クリスマスを迎えた私たちは、もはや失われた民、光をもたない群れではない。私たち
は、ここから、私たちの間にイエス・キリストがおられることを生み出していく働きをし
よう。その私たちを生かす力、生かす方がまさに私たちの隣りに生まれられたのだ、と。
暗闇の中に光を灯す働き、言葉が受肉することの意味に触れたように思ったと言うので
す。そして、その言葉は確かに、人々がもう一度立ち上がるための支えとなったのでした。

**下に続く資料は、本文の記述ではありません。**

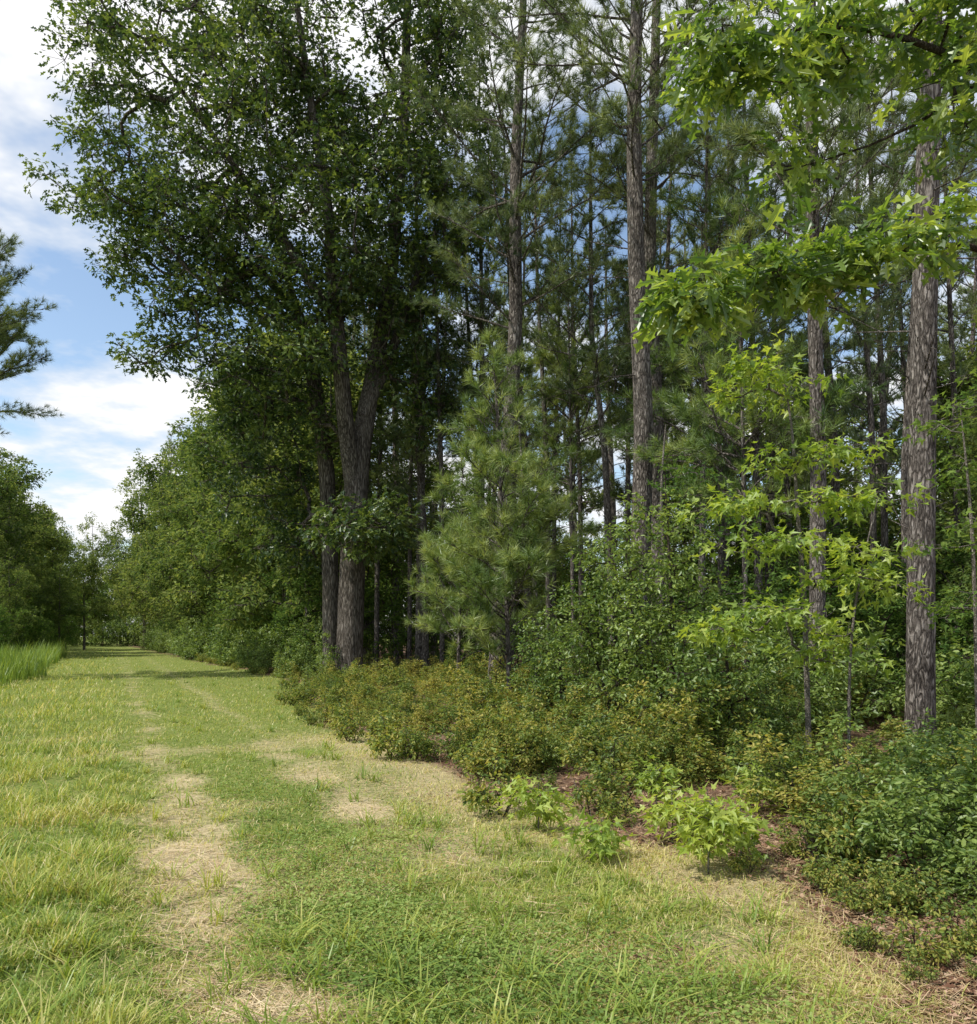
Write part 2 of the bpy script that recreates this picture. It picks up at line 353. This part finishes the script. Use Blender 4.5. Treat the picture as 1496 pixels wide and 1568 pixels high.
# ---------------------------------------------------------------- overhanging red oak at right (close)
mb=MB()
tr=[([np.array([4.9,6.0,-.1]),np.array([4.85,6.0,2.5]),np.array([4.8,5.9,6]),np.array([4.7,5.8,9])],[.13,.12,.09,.04],2.0),
    ([np.array([4.85,6.0,3.2]),P(1500,345,5.6),P(1400,380,5.3),P(1270,415,5.2),P(1150,430,5.1),P(1045,470,5.1)],[.035,.022,.015,.010,.007,.003],0),
    ([np.array([4.8,5.9,4.4]),P(1520,110,5.8),P(1400,50,5.6),P(1250,20,5.6),P(1110,70,5.5)],[.04,.028,.02,.012,.005],0),
    ([P(1520,110,5.8),P(1400,235,5.8),P(1270,240,6.0),P(1190,265,6)],[.016,.010,.006,.003],0)]
bl=[pb(1430,355,5.3,60,14,.35,6),pb(1290,390,5.2,75,9,.3,9),pb(1180,420,5.1,60,8,.3,8),pb(1075,460,5.1,45,12,.3,9),pb(1250,425,5.2,50,8,.2,4),
    pb(1440,50,5.8,100,70,.6,16),pb(1280,45,5.6,110,50,.5,15),pb(1120,85,5.5,80,35,.4,11),pb(1200,130,5.6,60,20,.4,4),pb(1240,245,6,80,12,.4,4),pb(1440,200,5.9,60,60,.4,6),pb(1300,-100,5.8,250,60,1,12)]
broadleaf(mb,tr,samp(bl),T_oakH,0.165,tips=4,spread=0.17,lpt=5,step=.15,tipr=.0035,sides=8,tw=.0016,rbase=.42,flat=.28,normup=1.1,rvar=1.0)
obj('red_oak_tree',mb.mesh('red_oak_tree',[M_twig,M_redoak]))
# ---------------------------------------------------------------- saplings
def sap(name,trunks,bl,size=.11,mat=M_bright,T=T_star,spread=.2,tips=4,lpt=4,bark=M_palebark,**kw):
    mb=MB(); base=np.array(trunks[0][0][0]).copy(); base[2]=0
    trunks=[([p-base for p in t[0]],)+tuple(t[1:]) for t in trunks]; a=samp(bl)-base
    broadleaf(mb,trunks,a,T,size,tips=tips,spread=spread,lpt=lpt,step=.15,tipr=kw.pop('tipr',.0035),sides=8,tw=.0016,flat=kw.pop('flat',.3),**kw)
    return obj(name,mb.mesh(name,[bark,mat]),tuple(base))
def G(px,d): p=P(px,972,d); p[2]=-.03; return p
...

創世記がその初めにおいて世界と人間の始原を語っていたように、ヨハネ福音書はイエ
ス・キリストにおいて新しい人間の始原について語り始めます。血縁によってではなく、
イエスを救い主と信じる信仰によって、神の民としてイエス・キリストを私たちの間に生
み出していく働きへ召されている。それは、新しい創造です。
『讃美歌 21』の 273 番「この聖き夜に」という賛美歌があります。この賛美歌を作詞したクレッパー(Jochen Klepper 1903~1942)はドイツの詩人で、第二次世界大戦下、ユダヤ人であった妻と下の娘を強制収容所に送らなければならないという限界状況に直面し、
自死を選びました。
この聖き夜に
われらに代わりて
苦しみ負うため、
御子は生まれたもう。
キリエレイソン。 (1 節)
キリエレイソン(キリエ・エレイソン)というのは、「主よ、憐れんでください」とい
う祈りです。闇が深まる。主よ、憐れんでください。しかし、その賛美歌は最後に「主に
ホサナ」と歌われます。「主をほめたたえよ」と。
よみがえりの朝に、そのような私たちにも主は救いのみ手を伸べてくださる。キリスト
が再び世に来たりたもう時に、私たちの業も、私の命も、つぶやきも、嘆きも、働きも、
すべてその完成された世界の一つのかけらとして用いてくださる。その新しい創造の朝を
私たちも待ち望みつつ、イエス・キリストを生み出す働きへ召されたいと思います。